Lo scorso 9 marzo alle 6:16.00 pm è stato sparato il primo razzo Grad dalla Striscia diretto verso la città  israeliana di Ashkelon. Il radar ha acquisito la traiettoria e alle 6:16.13 pm l’Iron Dome ha lanciato uno dei suoi 20 missili che lo ha intercettato e distrutto in aria. «Non c’è molto tempo per pensare», spiega Prideks Ophir, ufficiale di tiro del sistema della batteria schierata in pianta stabile qui, alla periferia di questa cittadina costiera, «Si cerca di ottenere l’identificazione dal radar il prima possibile, poi si schiaccia un pulsante che indica “conferma”». A quel punto parte un missile Tamir, lungo tre metri e guidato dai sensori e dalle coordinate che gli fornisce il sistema da terra, e colpisce il razzo. Il radar calcola che se il missile è destinato a cadere in aree agricole o disabitate il sistema non viene attivato. Esigenze di bilancio: ogni Tamir costa 50 mila dollari. 

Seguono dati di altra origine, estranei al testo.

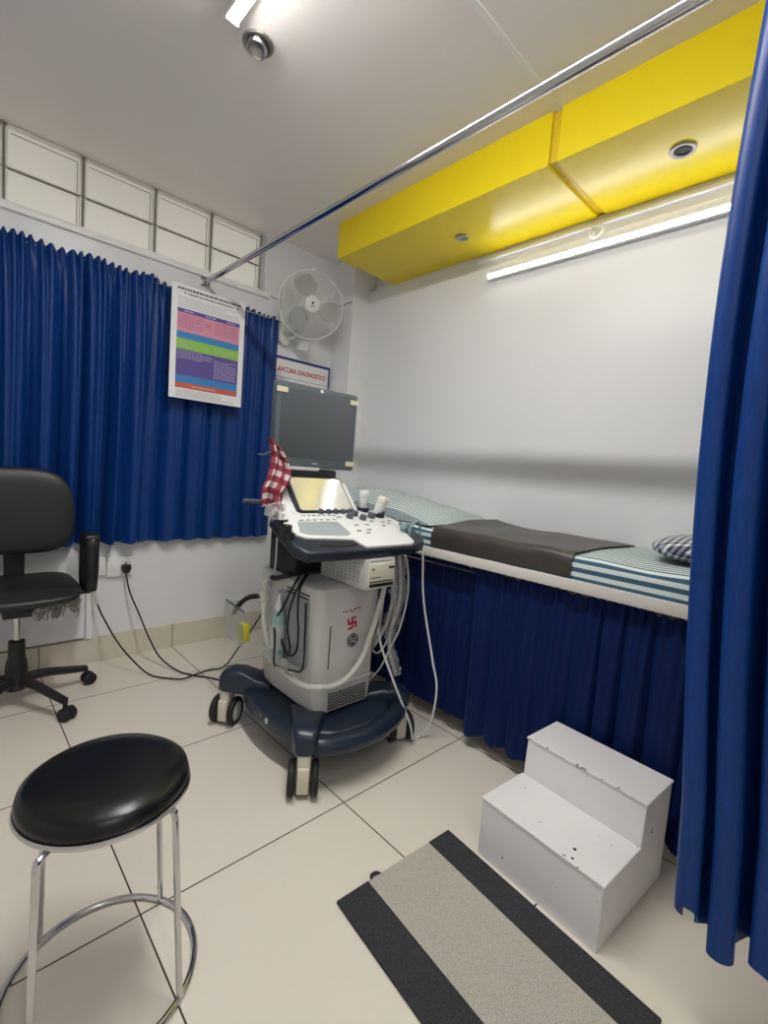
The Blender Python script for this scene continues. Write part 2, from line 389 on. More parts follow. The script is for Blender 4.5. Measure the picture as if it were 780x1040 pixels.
# round clip on the wall under the joint of the bulkhead
t = thing('wall_hook', 'small round white wall hook between yellow bulkhead joint and wall tube', 'hook', (XR, .997, 2.241))
MB().lathe([(0, 0), (.034, 0), (.034, .010), (.026, .016), (.022, .009), (0, .009)], (XR, .997, 2.238), (-1, 0, 0)).build('disc', 'white', t)
MB().tube([(XR-.01, .997, 2.245), (XR-.028, .997, 2.240), (XR-.028, .997, 2.226), (XR-.014, .997, 2.222)], .005).build('hook', 'lightgrey', t)

# ------------------------------------------------------------------ curtain rod
t = thing('curtain_rod', 'long chrome rod running below the ceiling to a bracket on the back wall', 'rod', (1.087, YF, 2.085))
MB().tube([(1.087, YF-.012, 2.085), (1.087, YN, 2.085)], .0145, 20, sub=1).build('rod', 'chrome', t)
b = MB().box((1.062, YF-.006, 2.062), (1.112, YF, 2.112), .002).box((1.066, YF-.030, 2.066), (1.074, YF, 2.106), .002).box((1.100, YF-.030, 2.066), (1.108, YF, 2.106), .002)
b.lathe([(0, 0), (.020, 0), (.020, .014), (.015, .020), (0, .020)], (1.087, YF-.004, 2.085), (0, -1, 0))
b.build('bracket', 'steel', t)

# ------------------------------------------------------------------ cloth that hangs
def fold_phase(L, period, seed, lo=.55, hi=1.5):
    r = random.Random(seed); xs = [0]; ph = [0]
    while xs[-1] < L: xs.append(xs[-1]+period*r.uniform(lo, hi)); ph.append(ph[-1]+PI)
    amps = [r.uniform(.55, 1.15) for _ in xs]
    def f(u):
        for i in range(len(xs)-1):
            if u <= xs[i+1]:
                t = (u-xs[i])/(xs[i+1]-xs[i]); a = amps[i]*(1-t)+amps[i+1]*t
                return ph[i]+PI*t, a
        return ph[-1], amps[-1]
    return f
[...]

Gli esperti della Difesa cercano di evitare le statistiche per quantificare il successo di “Cupola d’acciaio” ma riconoscono che l’efficacia del sistema può aumentare. «Iron Dome è stato introdotto a tempo di record, è ancora molto migliorabile, anche se il 100 per cento sarà  impossibile da raggiungere», spiega David Shtemer, direttore del dipartimento missili della Rafael. L’ultima campagna di Gaza ha rotto ogni indugio, nell’espansione di Iron Dome verrà  investito oltre 1 miliardo di dollari, perché la minaccia dei missili non viene solo dalla Striscia di Gaza, ma anche da Nord, dagli Hezbollah libanesi. Secondo gli strateghi militari per dare una copertura completa al territorio israeliano sono necessarie almeno 13 batterie, a cui affiancare il sistema Arrow già  attivo per intercettare i missili a lungo-medio raggio e quello in fase di sviluppo per le minacce a medio raggio battezzato con un nome evocativo: David’s Sling, la Fionda di Davide.